Domestic component manufacturers petition govt for favourable norms in mega incentive scheme

NEW DELHI: Homegrown electronics component manufacturers have said they may be left out of the government’s recently announced Production Linked Incentive (PLI) scheme, whose Rs 41,000-crore outlay promises several incentives for electronics manufacturing in the country.

They have argued that since the threshold for investment has been kept at Rs 100 crore, which is the same for local as well as foreign companies, it may be difficult for Indian component manufacturers to commit investments of this magnitude.

They have, in fact, petitioned the government for a lower investment threshold like in the case of mobile phone manufacturers where the limit has been pegged at Rs 200 crore for domestic companies, much less than the Rs 1,000 crore required by foreign firms.

Out of the total outlay of the PLI scheme, around Rs 3,000 crore has been reserved for component manufacturers.

Although the PLI is a good scheme as it addresses the impact of disabilities which the industry suffers compared to other manufacturing countries, the investment threshold for components is high, said Vinod Sharma, managing director of Deki Electronics.

Sharma, who wrote to the Ministry for Electronics and IT in his capacity as chairman of the CII National ICTE Committee said the industry has “requested for the investment threshold for Indian component companies to be Rs 20 crore and for foreign ones to be kept at Rs 100 crore.”

“I frankly think that once the current deadline is over and in case there will not be adequate applicants for investments in components — unless there is some interest from mobile components – the government will revise the guidelines,” Sharma said.

Both CII and the sectoral lobby group Electronic Industries Association of India (Elcina) have highlighted these issues in their representation to the ministry as well as Niti Aayog.

They have also sought that corresponding incremental sales should not be as high as Rs 600 crore in the fifth year of operations after an initial investment of Rs 100 crore, since the investment to turnover ratio in the case of component manufacturers cannot be higher than 1:3.

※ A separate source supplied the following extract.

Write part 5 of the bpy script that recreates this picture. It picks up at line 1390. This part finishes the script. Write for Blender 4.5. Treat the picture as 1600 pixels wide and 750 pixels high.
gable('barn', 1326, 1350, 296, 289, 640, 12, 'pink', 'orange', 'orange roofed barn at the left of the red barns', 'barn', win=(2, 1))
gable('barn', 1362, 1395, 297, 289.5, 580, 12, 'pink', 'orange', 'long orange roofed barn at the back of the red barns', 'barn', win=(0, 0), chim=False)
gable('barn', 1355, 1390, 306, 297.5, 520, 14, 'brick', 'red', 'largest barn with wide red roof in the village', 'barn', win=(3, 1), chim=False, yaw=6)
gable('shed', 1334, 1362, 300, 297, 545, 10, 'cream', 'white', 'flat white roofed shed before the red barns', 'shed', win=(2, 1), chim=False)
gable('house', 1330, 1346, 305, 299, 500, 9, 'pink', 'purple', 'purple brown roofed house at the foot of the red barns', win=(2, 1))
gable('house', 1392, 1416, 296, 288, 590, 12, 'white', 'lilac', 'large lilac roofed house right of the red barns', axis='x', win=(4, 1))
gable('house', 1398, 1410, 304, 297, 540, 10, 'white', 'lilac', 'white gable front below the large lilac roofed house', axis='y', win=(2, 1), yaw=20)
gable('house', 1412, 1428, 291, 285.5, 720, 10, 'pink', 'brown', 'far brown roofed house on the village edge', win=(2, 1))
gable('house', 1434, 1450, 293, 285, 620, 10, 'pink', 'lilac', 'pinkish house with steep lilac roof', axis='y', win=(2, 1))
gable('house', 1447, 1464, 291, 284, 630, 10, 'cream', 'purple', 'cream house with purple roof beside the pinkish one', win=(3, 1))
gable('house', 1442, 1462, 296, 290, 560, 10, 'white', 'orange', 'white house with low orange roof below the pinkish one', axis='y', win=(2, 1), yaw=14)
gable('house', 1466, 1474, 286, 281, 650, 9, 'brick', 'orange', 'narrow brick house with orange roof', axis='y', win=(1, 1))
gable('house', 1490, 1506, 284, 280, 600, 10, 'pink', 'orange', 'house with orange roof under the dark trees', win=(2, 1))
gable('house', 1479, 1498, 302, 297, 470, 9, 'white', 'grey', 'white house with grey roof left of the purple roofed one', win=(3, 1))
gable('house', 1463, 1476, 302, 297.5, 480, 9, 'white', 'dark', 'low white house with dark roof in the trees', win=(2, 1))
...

“The investment threshold for domestic component manufacturers may be kept at 40% (Rs 40 crore) of the regular threshold over 4 years. This would enable a larger opportunity for Indian companies and would enable support to a larger group of companies and types of components,” said Rajoo Goel, secretary general of Elcina.

Goel added that $3.51 billion worth of electromechanical components are imported even today and can be easily localised with PLI support.

The government has been accepting applications under the PLI scheme, which is meant to attract large scale manufacturing into India, since early this month.

The PLI incentive of 4-6% on incremental sale will apply only to mobile phones and specified electronic components such as Printed Circuit Boards (PCB), photopolymer films and Assembly, Testing, Marking and Packaging (ATMP) units, among others.

An executive at a top global component manufacturer, however, said that the government has kept the threshold high since it was looking for “global scale” and for companies which can make long term and large commitments.

“Component companies can also look at building a consortium to take advantage of the scheme…,” the executive said.